**WORK TO COMPLETE:** Transcribe all of the material exactly.

____________

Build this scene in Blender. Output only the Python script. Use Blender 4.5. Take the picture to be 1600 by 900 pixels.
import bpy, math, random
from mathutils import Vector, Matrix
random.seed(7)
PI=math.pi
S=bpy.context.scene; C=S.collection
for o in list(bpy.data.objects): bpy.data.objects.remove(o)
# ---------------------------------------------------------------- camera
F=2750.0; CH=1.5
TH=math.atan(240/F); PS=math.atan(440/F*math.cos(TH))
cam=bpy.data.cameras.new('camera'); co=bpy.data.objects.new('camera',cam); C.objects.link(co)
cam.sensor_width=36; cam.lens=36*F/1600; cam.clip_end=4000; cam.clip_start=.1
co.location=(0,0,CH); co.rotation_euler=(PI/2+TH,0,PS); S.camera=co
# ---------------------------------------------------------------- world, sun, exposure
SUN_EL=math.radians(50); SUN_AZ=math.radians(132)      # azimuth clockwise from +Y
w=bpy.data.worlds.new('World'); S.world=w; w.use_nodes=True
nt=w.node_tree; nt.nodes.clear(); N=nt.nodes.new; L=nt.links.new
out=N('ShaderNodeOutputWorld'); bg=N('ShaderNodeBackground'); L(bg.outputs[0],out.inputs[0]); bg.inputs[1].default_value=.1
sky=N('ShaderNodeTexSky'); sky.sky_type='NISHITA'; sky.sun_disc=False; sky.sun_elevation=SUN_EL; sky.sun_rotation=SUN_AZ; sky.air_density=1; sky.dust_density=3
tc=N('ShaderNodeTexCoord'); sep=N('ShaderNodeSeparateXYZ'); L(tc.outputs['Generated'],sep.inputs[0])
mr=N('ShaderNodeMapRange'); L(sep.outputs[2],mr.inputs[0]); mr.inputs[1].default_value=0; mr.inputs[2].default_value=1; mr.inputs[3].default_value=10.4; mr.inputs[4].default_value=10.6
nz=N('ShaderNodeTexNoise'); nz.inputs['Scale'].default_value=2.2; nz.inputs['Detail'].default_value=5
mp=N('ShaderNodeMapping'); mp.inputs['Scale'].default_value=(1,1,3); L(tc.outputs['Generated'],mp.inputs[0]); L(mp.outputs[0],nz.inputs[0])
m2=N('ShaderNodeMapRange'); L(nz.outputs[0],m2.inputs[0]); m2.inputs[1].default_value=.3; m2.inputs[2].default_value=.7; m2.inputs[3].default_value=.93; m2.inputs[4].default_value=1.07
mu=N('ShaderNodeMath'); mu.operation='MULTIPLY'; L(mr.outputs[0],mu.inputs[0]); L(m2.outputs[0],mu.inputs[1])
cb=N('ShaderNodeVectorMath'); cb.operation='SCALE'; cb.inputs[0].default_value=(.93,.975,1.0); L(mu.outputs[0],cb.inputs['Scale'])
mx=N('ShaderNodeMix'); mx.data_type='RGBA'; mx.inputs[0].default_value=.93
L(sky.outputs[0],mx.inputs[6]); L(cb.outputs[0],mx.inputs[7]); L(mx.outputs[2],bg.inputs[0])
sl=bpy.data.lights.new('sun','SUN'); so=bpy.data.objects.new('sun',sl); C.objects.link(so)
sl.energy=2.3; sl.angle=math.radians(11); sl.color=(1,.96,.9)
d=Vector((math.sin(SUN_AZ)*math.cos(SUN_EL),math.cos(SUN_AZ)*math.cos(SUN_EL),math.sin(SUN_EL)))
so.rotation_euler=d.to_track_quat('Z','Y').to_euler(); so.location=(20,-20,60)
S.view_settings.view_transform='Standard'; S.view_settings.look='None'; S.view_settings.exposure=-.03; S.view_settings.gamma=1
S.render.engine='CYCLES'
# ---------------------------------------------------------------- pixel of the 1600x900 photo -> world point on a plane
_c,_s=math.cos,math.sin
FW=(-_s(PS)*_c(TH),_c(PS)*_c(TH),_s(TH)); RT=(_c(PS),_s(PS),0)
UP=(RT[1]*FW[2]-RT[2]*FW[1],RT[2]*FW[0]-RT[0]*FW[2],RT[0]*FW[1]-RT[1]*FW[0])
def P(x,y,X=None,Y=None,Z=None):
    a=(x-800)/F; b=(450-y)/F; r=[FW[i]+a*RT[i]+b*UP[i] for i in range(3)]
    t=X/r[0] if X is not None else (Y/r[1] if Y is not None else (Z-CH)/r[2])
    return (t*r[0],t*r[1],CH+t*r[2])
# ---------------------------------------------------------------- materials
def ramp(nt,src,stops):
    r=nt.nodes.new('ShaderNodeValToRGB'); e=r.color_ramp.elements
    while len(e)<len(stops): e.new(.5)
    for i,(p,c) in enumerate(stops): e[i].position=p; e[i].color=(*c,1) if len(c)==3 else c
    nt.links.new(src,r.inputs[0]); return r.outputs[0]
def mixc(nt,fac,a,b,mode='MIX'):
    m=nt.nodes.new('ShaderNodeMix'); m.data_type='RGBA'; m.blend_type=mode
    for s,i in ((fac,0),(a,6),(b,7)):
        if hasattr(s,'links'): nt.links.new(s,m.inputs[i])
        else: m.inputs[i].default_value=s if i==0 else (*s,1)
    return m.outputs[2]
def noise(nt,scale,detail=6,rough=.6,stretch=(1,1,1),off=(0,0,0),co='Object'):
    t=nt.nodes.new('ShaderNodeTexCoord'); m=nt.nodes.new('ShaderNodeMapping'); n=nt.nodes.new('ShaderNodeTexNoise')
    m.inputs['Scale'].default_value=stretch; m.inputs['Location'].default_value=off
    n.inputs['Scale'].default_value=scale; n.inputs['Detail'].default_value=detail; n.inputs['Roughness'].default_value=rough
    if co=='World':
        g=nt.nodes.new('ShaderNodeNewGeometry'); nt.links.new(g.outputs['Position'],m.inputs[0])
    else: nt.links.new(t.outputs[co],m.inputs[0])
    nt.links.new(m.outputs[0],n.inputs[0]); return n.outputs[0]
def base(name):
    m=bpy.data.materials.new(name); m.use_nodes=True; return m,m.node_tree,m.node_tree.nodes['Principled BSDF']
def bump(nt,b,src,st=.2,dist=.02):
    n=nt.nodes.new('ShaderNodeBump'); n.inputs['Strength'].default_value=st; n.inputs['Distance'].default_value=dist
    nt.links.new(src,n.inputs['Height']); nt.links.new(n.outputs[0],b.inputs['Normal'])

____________

**PROBLEM SOLUTION:**
Build this scene in Blender. Output only the Python script. Use Blender 4.5. Take the picture to be 1600 by 900 pixels.
import bpy, math, random
from mathutils import Vector, Matrix
random.seed(7)
PI=math.pi
S=bpy.context.scene; C=S.collection
for o in list(bpy.data.objects): bpy.data.objects.remove(o)
# ---------------------------------------------------------------- camera
F=2750.0; CH=1.5
TH=math.atan(240/F); PS=math.atan(440/F*math.cos(TH))
cam=bpy.data.cameras.new('camera'); co=bpy.data.objects.new('camera',cam); C.objects.link(co)
cam.sensor_width=36; cam.lens=36*F/1600; cam.clip_end=4000; cam.clip_start=.1
co.location=(0,0,CH); co.rotation_euler=(PI/2+TH,0,PS); S.camera=co
# ---------------------------------------------------------------- world, sun, exposure
SUN_EL=math.radians(50); SUN_AZ=math.radians(132)      # azimuth clockwise from +Y
w=bpy.data.worlds.new('World'); S.world=w; w.use_nodes=True
nt=w.node_tree; nt.nodes.clear(); N=nt.nodes.new; L=nt.links.new
out=N('ShaderNodeOutputWorld'); bg=N('ShaderNodeBackground'); L(bg.outputs[0],out.inputs[0]); bg.inputs[1].default_value=.1
sky=N('ShaderNodeTexSky'); sky.sky_type='NISHITA'; sky.sun_disc=False; sky.sun_elevation=SUN_EL; sky.sun_rotation=SUN_AZ; sky.air_density=1; sky.dust_density=3
tc=N('ShaderNodeTexCoord'); sep=N('ShaderNodeSeparateXYZ'); L(tc.outputs['Generated'],sep.inputs[0])
mr=N('ShaderNodeMapRange'); L(sep.outputs[2],mr.inputs[0]); mr.inputs[1].default_value=0; mr.inputs[2].default_value=1; mr.inputs[3].default_value=10.4; mr.inputs[4].default_value=10.6
nz=N('ShaderNodeTexNoise'); nz.inputs['Scale'].default_value=2.2; nz.inputs['Detail'].default_value=5
mp=N('ShaderNodeMapping'); mp.inputs['Scale'].default_value=(1,1,3); L(tc.outputs['Generated'],mp.inputs[0]); L(mp.outputs[0],nz.inputs[0])
m2=N('ShaderNodeMapRange'); L(nz.outputs[0],m2.inputs[0]); m2.inputs[1].default_value=.3; m2.inputs[2].default_value=.7; m2.inputs[3].default_value=.93; m2.inputs[4].default_value=1.07
mu=N('ShaderNodeMath'); mu.operation='MULTIPLY'; L(mr.outputs[0],mu.inputs[0]); L(m2.outputs[0],mu.inputs[1])
cb=N('ShaderNodeVectorMath'); cb.operation='SCALE'; cb.inputs[0].default_value=(.93,.975,1.0); L(mu.outputs[0],cb.inputs['Scale'])
mx=N('ShaderNodeMix'); mx.data_type='RGBA'; mx.inputs[0].default_value=.93
L(sky.outputs[0],mx.inputs[6]); L(cb.outputs[0],mx.inputs[7]); L(mx.outputs[2],bg.inputs[0])
sl=bpy.data.lights.new('sun','SUN'); so=bpy.data.objects.new('sun',sl); C.objects.link(so)
sl.energy=2.3; sl.angle=math.radians(11); sl.color=(1,.96,.9)
d=Vector((math.sin(SUN_AZ)*math.cos(SUN_EL),math.cos(SUN_AZ)*math.cos(SUN_EL),math.sin(SUN_EL)))
so.rotation_euler=d.to_track_quat('Z','Y').to_euler(); so.location=(20,-20,60)
S.view_settings.view_transform='Standard'; S.view_settings.look='None'; S.view_settings.exposure=-.03; S.view_settings.gamma=1
S.render.engine='CYCLES'
# ---------------------------------------------------------------- pixel of the 1600x900 photo -> world point on a plane
_c,_s=math.cos,math.sin
FW=(-_s(PS)*_c(TH),_c(PS)*_c(TH),_s(TH)); RT=(_c(PS),_s(PS),0)
UP=(RT[1]*FW[2]-RT[2]*FW[1],RT[2]*FW[0]-RT[0]*FW[2],RT[0]*FW[1]-RT[1]*FW[0])
def P(x,y,X=None,Y=None,Z=None):
    a=(x-800)/F; b=(450-y)/F; r=[FW[i]+a*RT[i]+b*UP[i] for i in range(3)]
    t=X/r[0] if X is not None else (Y/r[1] if Y is not None else (Z-CH)/r[2])
    return (t*r[0],t*r[1],CH+t*r[2])
# ---------------------------------------------------------------- materials
def ramp(nt,src,stops):
    r=nt.nodes.new('ShaderNodeValToRGB'); e=r.color_ramp.elements
    while len(e)<len(stops): e.new(.5)
    for i,(p,c) in enumerate(stops): e[i].position=p; e[i].color=(*c,1) if len(c)==3 else c
    nt.links.new(src,r.inputs[0]); return r.outputs[0]
def mixc(nt,fac,a,b,mode='MIX'):
    m=nt.nodes.new('ShaderNodeMix'); m.data_type='RGBA'; m.blend_type=mode
    for s,i in ((fac,0),(a,6),(b,7)):
        if hasattr(s,'links'): nt.links.new(s,m.inputs[i])
        else: m.inputs[i].default_value=s if i==0 else (*s,1)
    return m.outputs[2]
def noise(nt,scale,detail=6,rough=.6,stretch=(1,1,1),off=(0,0,0),co='Object'):
    t=nt.nodes.new('ShaderNodeTexCoord'); m=nt.nodes.new('ShaderNodeMapping'); n=nt.nodes.new('ShaderNodeTexNoise')
    m.inputs['Scale'].default_value=stretch; m.inputs['Location'].default_value=off
    n.inputs['Scale'].default_value=scale; n.inputs['Detail'].default_value=detail; n.inputs['Roughness'].default_value=rough
    if co=='World':
        g=nt.nodes.new('ShaderNodeNewGeometry'); nt.links.new(g.outputs['Position'],m.inputs[0])
    else: nt.links.new(t.outputs[co],m.inputs[0])
    nt.links.new(m.outputs[0],n.inputs[0]); return n.outputs[0]
def base(name):
    m=bpy.data.materials.new(name); m.use_nodes=True; return m,m.node_tree,m.node_tree.nodes['Principled BSDF']
def bump(nt,b,src,st=.2,dist=.02):
    n=nt.nodes.new('ShaderNodeBump'); n.inputs['Strength'].default_value=st; n.inputs['Distance'].default_value=dist
    nt.links.new(src,n.inputs['Height']); nt.links.new(n.outputs[0],b.inputs['Normal'])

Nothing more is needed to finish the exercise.